**Exercise**: Print exactly the lines from the first one down to the line containing "tag(cl, 'wet grey", both ends included, with no pictures and nothing else.

**Provided material**:
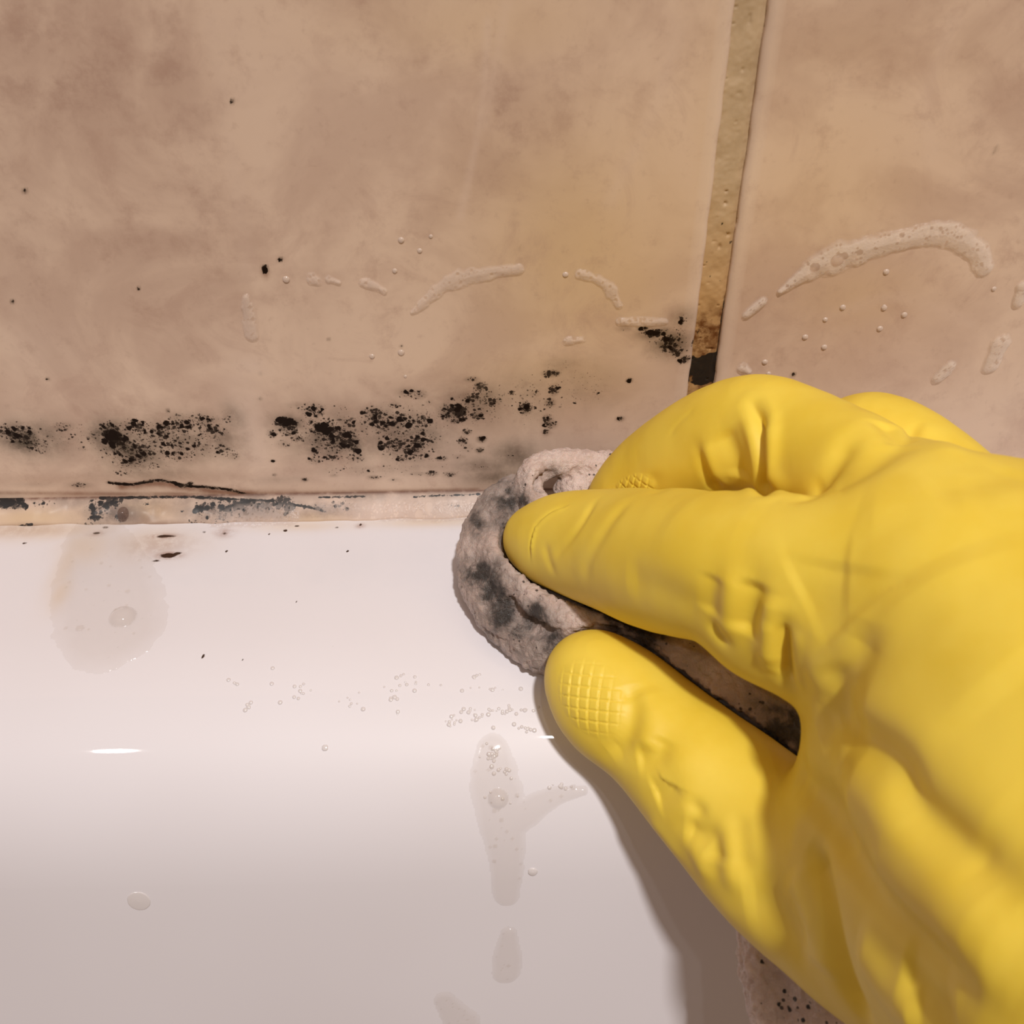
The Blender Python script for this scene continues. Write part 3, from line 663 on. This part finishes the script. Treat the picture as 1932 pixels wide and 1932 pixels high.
spk = np.zeros(len(V))
for x, yv in SPK:
    o = P(x, yv, .168); dd = np.linalg.norm(np.cross(V - CAM, ray(x, yv) / np.linalg.norm(ray(x, yv))), axis=1)
    spk = np.maximum(spk, np.exp(-(dd / .0004) ** 2))
setattr_col(me, 'grime', np.stack([gray, spk, gray * 0], 1))
mt, nt, b = material('wet_microfibre'); L = nt.links.new; st = attr(nt, 'grime')
n1 = noise(nt, 260, 5, .7, .6); n2 = noise(nt, 900, 4, .7)
c = mix(nt, ramp(nt, n1, .3, .7), srgb(200, 176, 164), srgb(220, 200, 190))
c = mix(nt, math_(nt, 'MULTIPLY', st[0], ramp(nt, n1, .30, .55, .55, 1.1), clamp=True), c, srgb(84, 74, 68))
c = mix(nt, ramp(nt, math_(nt, 'SUBTRACT', math_(nt, 'MULTIPLY', st[0], 1.2), noise(nt, 420, 5, .75, 1.2)), .25, .62, 0, .85), c, srgb(44, 38, 34))
sp_ = math_(nt, 'SUBTRACT', math_(nt, 'ADD', math_(nt, 'MULTIPLY', ramp(nt, noise(nt, 90, 2, .5), .4, .65), .20), math_(nt, 'MULTIPLY', noise(nt, 700, 3, .7), .22)), voro(nt, 640))
c = mix(nt, ramp(nt, sp_, .06, .16, 0, .9), c, srgb(44, 34, 30)); c = mix(nt, ramp(nt, st[1], .3, .6), c, srgb(30, 24, 22))
L(c, b.inputs['Base Color']); setin(b, Roughness=.38, Sheen_Weight=.1, Subsurface_Weight=.1, Subsurface_Scale=.002)
L(bump(nt, n2, .8, .0008), b.inputs['Normal'])
cl = link('cleaning_cloth', me, mt)
tag(cl, 'wet grey cleaning cloth, crumpled and smeared with black mould, held by the yellow glove', 'cloth')

# ------------------------------------------------------------------ suds and water
def surf_wall(a, b_, h): return np.stack([a, -h, b_], 1)
def surf_tub(a, s_, h):
    y_, z_, n_ = tub_profile(s_); return np.stack([a, y_, z_], 1) + n_ * h[:, None]
def surf_bead(a, y_, h):
    t = np.clip(y_ / -.0052, 0, 1)
    z_ = .0014 * (1 - t) ** 1.5 + RZ * (1 - (1 - t) ** 1.5) + .0010 * np.sin(math.pi * t) ** .7
    return np.stack([a, y_ - h * .4, z_ + h * .92], 1)
SURF = {'wall': (surf_wall, hit_wall), 'tub': (surf_tub, hit_tub), 'bead': (surf_bead, hit_bead)}
def suds_mesh(name, surf, strokes, H, step=.0003, edge=.25, bub=(), nb=0, rb=(.00013, .00040), lift=.00008, seed=1, power=.5):
    """thin puddle of foam or water: dome height over capsule strokes, ragged edge, bubbles"""
    fs, hit = SURF[surf]; r_ = np.random.default_rng(seed)
    caps = []
    for st in strokes:
        w = []
        for (x, yv, rr) in st:
            c_ = np.array(hit(x, yv)); e_ = np.array(hit(x + rr, yv)); w.append([*c_, np.linalg.norm(e_ - c_)])
        w = catmull(np.array(w), 4) if len(w) > 2 else np.array(w)
        caps.append(w)
    A = np.concatenate(caps); lo = (A[:, :2] - A[:, 2:]).min(0) - .0015; hi = (A[:, :2] + A[:, 2:]).max(0) + .0015
    xs = np.arange(lo[0], hi[0], step); ys = np.arange(lo[1], hi[1], step)
    gx_, gy_ = np.meshgrid(xs, ys); q = np.stack([gx_.ravel(), gy_.ravel()], 1)
    inside = np.full(len(q), -9.)
    for w in caps:
        if len(w) == 1: w = np.vstack([w, w + 1e-6])
        for k in range(len(w) - 1):
            d, t = seg_dist(q, w[k, :2], w[k + 1, :2]); rr = w[k, 2] + t * (w[k + 1, 2] - w[k, 2])
            inside = np.maximum(inside, 1 - d / rr)
    inside += (fbm(q + seed, 420, 3) - .5) * edge * 2
    h = H * np.clip(inside, 0, 1) ** power
    bm_ = np.zeros(len(q)); cand = q[inside > .12]
    bl = [(*hit(x, yv), rr * .205 / FPX) for x, yv, rr in bub]
    if len(cand):
        for _ in range(nb):
            c_ = cand[r_.integers(len(cand))]; bl.append((c_[0], c_[1], r_.uniform(*rb) * r_.uniform(.6, 1)))
    for cx, cy, rr in bl:
        d = np.hypot(q[:, 0] - cx, q[:, 1] - cy); mk = d < rr
        h[mk] = np.maximum(h[mk], H * .3 + np.sqrt(rr * rr - d[mk] ** 2) * .8); bm_[mk] = 1
        inside[mk] = np.maximum(inside[mk], .1)
    keep = (inside > 0).reshape(gx_.shape); nx_ = len(xs)
    fq = grid_faces(nx_, len(ys)); kf = keep.ravel()[fq].any(1); fq = fq[kf]
    us, inv = np.unique(fq, return_inverse=True)
    Vv = fs(q[us, 0], q[us, 1], h[us] * (inside[us] > 0) + lift * (inside[us] > 0) - .00005 * (inside[us] <= 0))
    f2 = inv.reshape(fq.shape); 
    if surf == 'tub': f2 = f2[:, ::-1]
    me = mesh_np(name, Vv, f2); setattr_col(me, 'bub', np.stack([bm_[us], np.clip(inside[us] * 3, 0, 1), bm_[us]], 1))
    return me
def foam_mat(name, col, a0, a1):
    mt, nt, b = material(name); L = nt.links.new; at = attr(nt, 'bub')
    ce = ramp(nt, voro(nt, 2600), .25, .55)
    al = math_(nt, 'MULTIPLY', at[1], math_(nt, 'SUBTRACT', a0, math_(nt, 'MULTIPLY', at[0], a0 - a1)))
    L(al, b.inputs['Alpha']); b.inputs['Base Color'].default_value = col
    setin(b, Roughness=.3); L(bump(nt, voro(nt, 2200), .15, .0003), b.inputs['Normal'])
    return mt
FOAM = foam_mat('soap_foam', srgb(240, 226, 212), .50, .16)
FOAMB = foam_mat('sealant_foam', srgb(226, 208, 198), .26, .0)
FOAMT = foam_mat('thin_soap_foam', srgb(238, 222, 208), .38, .10)
def water_mat(name, col, alpha):
    mt, nt, b = material(name); b.inputs['Base Color'].default_value = col
    at = attr(nt, 'bub')
    if alpha < .5: nt.links.new(math_(nt, 'MULTIPLY', math_(nt, 'ADD', alpha, math_(nt, 'MULTIPLY', at[0], .12)), math_(nt, 'ADD', .5, math_(nt, 'MULTIPLY', at[1], .5))), b.inputs['Alpha'])
    else: b.inputs['Alpha'].default_value = alpha
    setin(b, Roughness=.12, IOR=1.33, Coat_Weight=1., Coat_Roughness=.10); return mt
WATER = water_mat('clear_water', srgb(232, 226, 226), .85); DIRTY = water_mat('murky_water', srgb(206, 190, 174), .14)
SOAP = water_mat('soap_skin', srgb(226, 206, 190), .70); BUB = water_mat('bubble_skin', srgb(120, 96, 86), .55)

def suds(label, surf, strokes, H=.0008, mat=FOAM, group=None, name='soap_suds', cat='suds', **kw):
    o = link(name, suds_mesh(name, surf, strokes, H, **kw), mat); tag(o, label, cat, group); return o
suds('long arched streak of bubbly suds on the right-hand tile', 'wall', [[(1472,548,7),(1520,515,20),(1570,488,33),(1650,463,28),(1720,448,25),(1780,440,27),(1830,462,27),(1858,505,18)]],
     nb=130, step=.00018, bub=[(1578,488,12),(1536,501,9),(1590,480,8),(1560,512,5),(1620,472,6),(1700,440,5)], seed=2)
suds('small oval suds patch just right of the grout line', 'wall', [[(1410,592,11),(1438,568,12)]], nb=10, seed=3)
suds('upper oval suds patch near the right edge of the picture', 'wall', [[(1888,645,19),(1868,690,17)]], nb=24, seed=4)
suds('lower oval suds patch above the knuckles at right', 'wall', [[(1792,690,14),(1770,712,13)]], nb=14, seed=5)
suds('suds patch cut by the right edge of the picture', 'wall', [[(1930,540,16),(1920,570,12)]], nb=10, seed=6)
suds('tiny suds patch on the tile above the bent middle finger', 'wall', [[(1402,693,11),(1412,700,8)]], nb=6, seed=7)
suds('long rising streak of suds in the middle of the left tile', 'wall', [[(778,588,7),(830,545,16),(870,525,18),(930,512,15),(978,508,11)]], nb=40, seed=8, mat=FOAMT, H=.0005, edge=.5, step=.00018)
suds('double dab of suds left of the rising streak', 'wall', [[(590,525,12),(600,530,9)], [(622,526,10),(640,532,6)]], nb=10, seed=9, mat=FOAMT, H=.0005, edge=.5, step=.00018)
suds('short slanting suds streak between the double dab and rising streak', 'wall', [[(685,532,9),(705,538,10),(725,548,8)]], nb=10, seed=10, mat=FOAMT, H=.0005, edge=.5, step=.00018)
suds('curved suds streak left of the grout line, above the mould', 'wall', [[(1095,515,10),(1125,525,13),(1152,545,14),(1168,575,8)]], nb=24, seed=11, mat=FOAMT, H=.0005, edge=.5, step=.00018)
suds('suds patch touching the mould beside the grout line', 'wall', [[(1170,606,8),(1210,606,13),(1255,606,10)]], nb=26, seed=12, mat=FOAMT, H=.0005, edge=.5, step=.00018)
suds('small suds patch below the curved suds streak', 'wall', [[(1070,642,9),(1098,640,10)]], nb=10, seed=13, mat=FOAMT, H=.0005, edge=.5, step=.00018)
suds('suds drip running down the left tile', 'wall', [[(465,560,9),(470,600,16),(474,630,15)]], nb=12, seed=14, mat=FOAMT)
suds('dark sudsy bubbles over the mouldy sealant', 'bead', [[(400,982,10),(440,972,20),(490,966,24),(545,966,20)]], H=.0004, nb=130, rb=(.00014,.00036), step=.00014, seed=15, mat=FOAMB,
     bub=[(504,957,5),(462,962,5),(492,972,4),(527,959,4)])
suds('pale bubbly suds along the sealant beside the cloth', 'bead', [[(600,948,9),(680,953,14),(760,956,18),(840,954,20),(888,952,18)]], H=.0004, nb=190, rb=(.00014,.00036), step=.00014, seed=16, mat=FOAMB,
     bub=[(808,947,9),(790,960,9)])
suds('murky film of water with bubbles on the left rim', 'tub', [[(180,1012,55),(190,1070,82),(202,1130,103),(212,1185,98)]], H=.0005, mat=DIRTY, name='water_film', cat='water', edge=.10, nb=34,
     rb=(.0002,.0005), bub=[(233,1168,26),(152,1188,8),(242,1118,5)], seed=17, step=.00025, power=.35)
suds('clear water streak forking down the inner side of the tub', 'tub', [[(930,1415,30),(935,1480,48),(945,1540,46),(955,1610,36),(955,1690,24)], [(975,1545,34),(1040,1505,20),(1100,1492,9)]], H=.0006, mat=DIRTY,
     name='water_film', cat='water', edge=.10, nb=30, rb=(.0002,.0005), bub=[(940,1505,18)], seed=18, step=.00025, power=.35)
suds('long water drip at the end of the forked streak', 'tub', [[(960,1760,14),(958,1800,26),(955,1835,26)]], H=.0007, mat=DIRTY, name='water_drip', cat='water', edge=.08, nb=8, rb=(.0002,.0004), seed=19, power=.35)
suds('faint foamy puddle at the bottom edge of the picture', 'tub', [[(840,1890,22),(870,1925,34)]], H=.0005, mat=DIRTY, name='water_film', cat='water', edge=.14, nb=16, rb=(.0002,.0004), seed=20, power=.35)
for nm, lb, x, yv, rr in [('water_drop', 'single round water drop right of the forked streak', 1005, 1645, 9), ('water_drop', 'flat round water drop low on the left inner side', 262, 1700, 22),
                  ('water_drop', 'clear water drop on the rounded tub edge', 613, 1411, 6), ('soap_bubble', 'large clear soap bubble on the sealant at left', 231, 967, 11)]:
    o = link(nm, suds_mesh(nm, 'bead' if nm == 'soap_bubble' else 'tub', [[(x, yv, rr)]], rr * .205 / FPX * (.8 if nm == 'soap_bubble' else .25 if rr < 15 else .06), edge=0, step=.0001, seed=3), BUB if nm == 'soap_bubble' else WATER)
    tag(o, lb, 'bubble' if nm == 'soap_bubble' else 'water drop')

# tiny droplets: one domed mesh each kind, copied
def drop_mesh(name, r, h):
    bm = bmesh.new(); bmesh.ops.create_uvsphere(bm, u_segments=14, v_segments=8, radius=1)
    bmesh.ops.delete(bm, geom=[v for v in bm.verts if v.co.z < -.2], context='VERTS')
    for v in bm.verts: v.co = Vector((v.co.x * r, v.co.y * r, v.co.z * h))
    me = bpy.data.meshes.new(name); bm.to_mesh(me); bm.free()
    me.polygons.foreach_set('use_smooth', np.ones(len(me.polygons), bool)); return me
def scatter(name, label, cat, group, surf, spots, mat):
    fs, hit = SURF[surf]; base = drop_mesh(name, 1, .55); base.materials.append(mat); proto = None
    for x, yv, r in spots:
        a, b_ = hit(x, yv); p0 = fs(np.array([a]), np.array([b_]), np.array([0.]))[0]; p1 = fs(np.array([a]), np.array([b_]), np.array([.001]))[0]
        if proto is None: o = bpy.data.objects.new(name, base); proto = o
        else: o = proto.copy()
        S.collection.objects.link(o); tag(o, label, cat, group)
        rr = r * .2 / FPX; o.scale = (rr, rr, rr); o.location = p0; o.rotation_euler = Vector(p1 - p0).to_track_quat('Z', 'Y').to_euler()
DROPS = [(775,1285,50,22,14,'in the top of the ring of drops left of the thumb'),(745,1330,12,30,9,'in the left curve of the ring of drops'),(560,1300,40,26,12,'in the sparse patch at middle left of the rim'),
  (470,1335,14,8,6,'in the leftmost tight cluster on the tub edge'),(660,1320,30,22,8,'between the sparse patch and the ring'),(850,1362,16,14,12,'in the first cluster left of the bright streak'),
  (895,1355,16,10,12,'in the second cluster left of the bright streak'),(955,1342,60,8,24,'in the fine spray along the bright streak'),(985,1372,30,6,10,'just below the bright streak'),
  (930,1300,50,5,8,'in the row under the cloth'),(430,1285,14,10,4,'in the faint group beside the brown hair'),(900,1272,14,8,5,'right under the cloth edge'),
  (930,1425,18,14,26,'packed at the top of the forked streak'),(950,1460,16,12,8,'below the packed top of the forked streak'),(1060,1485,26,8,9,'on the right branch of the forked streak'),(935,1505,30,12,6,'at the middle of the forked streak')]
for cx, cy, sx, sy, n, where in DROPS:
    pts = [(cx + random.gauss(0, sx * .6), cy + random.gauss(0, sy * .6), random.uniform(1.8, 4.6)) for _ in range(n)]
    scatter('water_droplet', 'tiny clear water droplet ' + where, 'water droplet', 'tiny water droplets ' + where, 'tub', pts, WATER)
pts = [(1672,513,6),(1590,580,6),(1557,603,5),(1668,581,6),(1706,594,6),(1519,636,6),(1660,620,6),(1555,655,6),(1875,545,5),(1443,683,6),(1450,705,5),(1668,578,4)]
scatter('soap_bubble', 'tiny soap bubble on the right-hand tile under the arched suds', 'bubble', 'tiny soap bubbles on the right-hand tile', 'wall', pts, SOAP)
pts = [(540,527,7),(757,453,6),(813,446,4),(745,511,5),(702,672,6),(757,665,7),(765,710,4),(1067,518,6),(792,473,5)]
scatter('soap_bubble', 'tiny soap bubble on the left-hand tile above the mould', 'bubble', 'tiny soap bubbles on the left-hand tile', 'wall', pts, SOAP)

**Reply to the task**:
The Blender Python script for this scene continues. Write part 3, from line 663 on. This part finishes the script. Treat the picture as 1932 pixels wide and 1932 pixels high.
spk = np.zeros(len(V))
for x, yv in SPK:
    o = P(x, yv, .168); dd = np.linalg.norm(np.cross(V - CAM, ray(x, yv) / np.linalg.norm(ray(x, yv))), axis=1)
    spk = np.maximum(spk, np.exp(-(dd / .0004) ** 2))
setattr_col(me, 'grime', np.stack([gray, spk, gray * 0], 1))
mt, nt, b = material('wet_microfibre'); L = nt.links.new; st = attr(nt, 'grime')
n1 = noise(nt, 260, 5, .7, .6); n2 = noise(nt, 900, 4, .7)
c = mix(nt, ramp(nt, n1, .3, .7), srgb(200, 176, 164), srgb(220, 200, 190))
c = mix(nt, math_(nt, 'MULTIPLY', st[0], ramp(nt, n1, .30, .55, .55, 1.1), clamp=True), c, srgb(84, 74, 68))
c = mix(nt, ramp(nt, math_(nt, 'SUBTRACT', math_(nt, 'MULTIPLY', st[0], 1.2), noise(nt, 420, 5, .75, 1.2)), .25, .62, 0, .85), c, srgb(44, 38, 34))
sp_ = math_(nt, 'SUBTRACT', math_(nt, 'ADD', math_(nt, 'MULTIPLY', ramp(nt, noise(nt, 90, 2, .5), .4, .65), .20), math_(nt, 'MULTIPLY', noise(nt, 700, 3, .7), .22)), voro(nt, 640))
c = mix(nt, ramp(nt, sp_, .06, .16, 0, .9), c, srgb(44, 34, 30)); c = mix(nt, ramp(nt, st[1], .3, .6), c, srgb(30, 24, 22))
L(c, b.inputs['Base Color']); setin(b, Roughness=.38, Sheen_Weight=.1, Subsurface_Weight=.1, Subsurface_Scale=.002)
L(bump(nt, n2, .8, .0008), b.inputs['Normal'])
cl = link('cleaning_cloth', me, mt)
tag(cl, 'wet grey cleaning cloth, crumpled and smeared with black mould, held by the yellow glove', 'cloth')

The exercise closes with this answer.